Карташов наблюдал, стоя у вахты. Когда уже все разошлись, он приказал мне войти в вахтенное помещение.
- Сейчас тебя отведут в изолятор, а завтра поговорим, - произнес он угрожающим тоном.
Изолятор находился в двух километрах от зоны. Меня сопровождали охранники. Изолятор был пуст. Я остался один. На следующий день меня вызвали. В дежурной комнате меня встретили Карташов и неизвестный человек в штатском. Карташов задавал вопросы, а неизвестный записывал.
- Зачем ты это сделал?
- Затем, что я сижу ни за что. Дети за родителей не отвечают, сам я преступлений не совершал, а потому хочу на волю.
- Ты же мог написать жалобу, если считаешь, что ты неправильно осужден. А то у тебя уже второй побег - мы же тебя можем судить.

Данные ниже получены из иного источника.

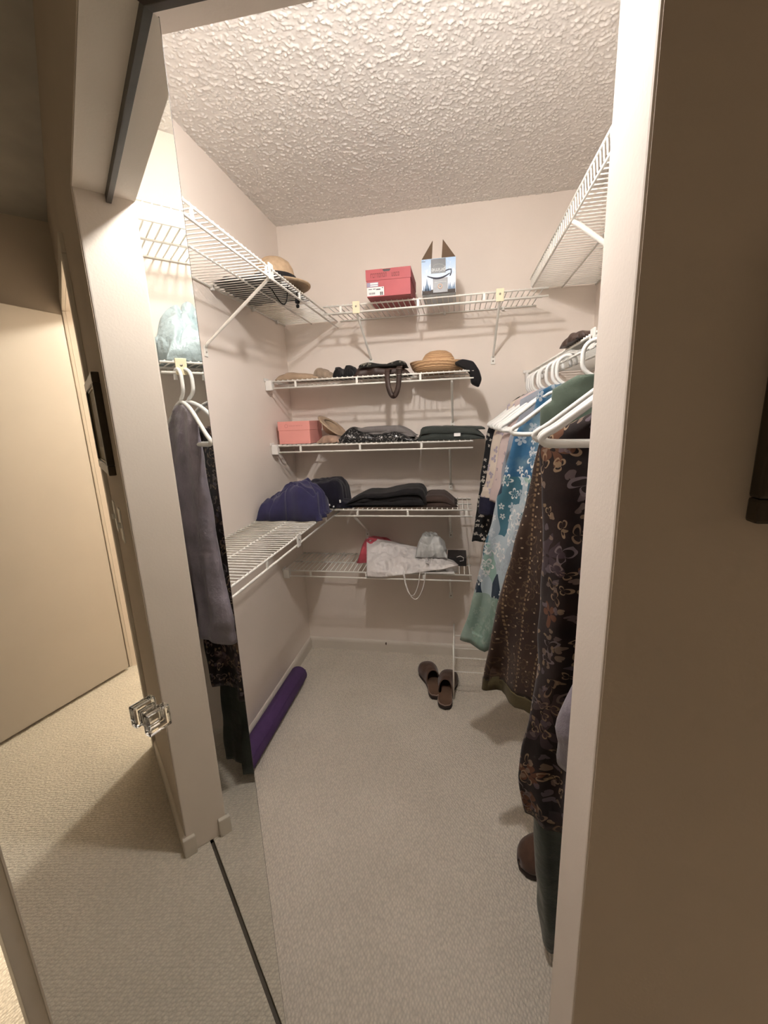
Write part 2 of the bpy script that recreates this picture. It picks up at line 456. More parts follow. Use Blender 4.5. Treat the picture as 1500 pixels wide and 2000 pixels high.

- А по 82-ой статье всего три года сроку и принцип сложения не применяется, а при поглощении у меня больше трех лет осталось.
- Все равно, даже если тебя осудят по 82-ой статье, находиться ты будешь в режимных колониях и ты загнешься, пока выйдешь.
- А вы знаете, как говорится в этой песне, сочиненной еще на Соловках: "Эх, чем мучиться три года, лучше раз один рискнуть. Или смерть или свобода, что-нибудь одно из двух".
Карташов грустно посмотрел на меня и сказал:
- Ну, как знаешь... И чем тебе у нас не жилось?
После этого вдруг начал задавать вопросы штатский:
- Куда вы бежали? И с кем имеете связь на воле?
- Я не знал, куда я бежал. Я бежал из тюрьмы, а на воле у меня ни с кем связи нет. Все родственники мои сидят, я даже не знаю, где они. Один старый дедушка посылает посылки из Одессы.
- Вы отправляли отсюда нелегально письма?
- Ради бога, не начинайте вести расследование, как в 37-ом году. Может быть, вы меня спросите, не связан ли я с японской разведкой?
Штатский рассердился, меня отвели обратно в камеру, где я находился четверо суток.
Охрана изолятора была относительно вежливой, кормили хорошо.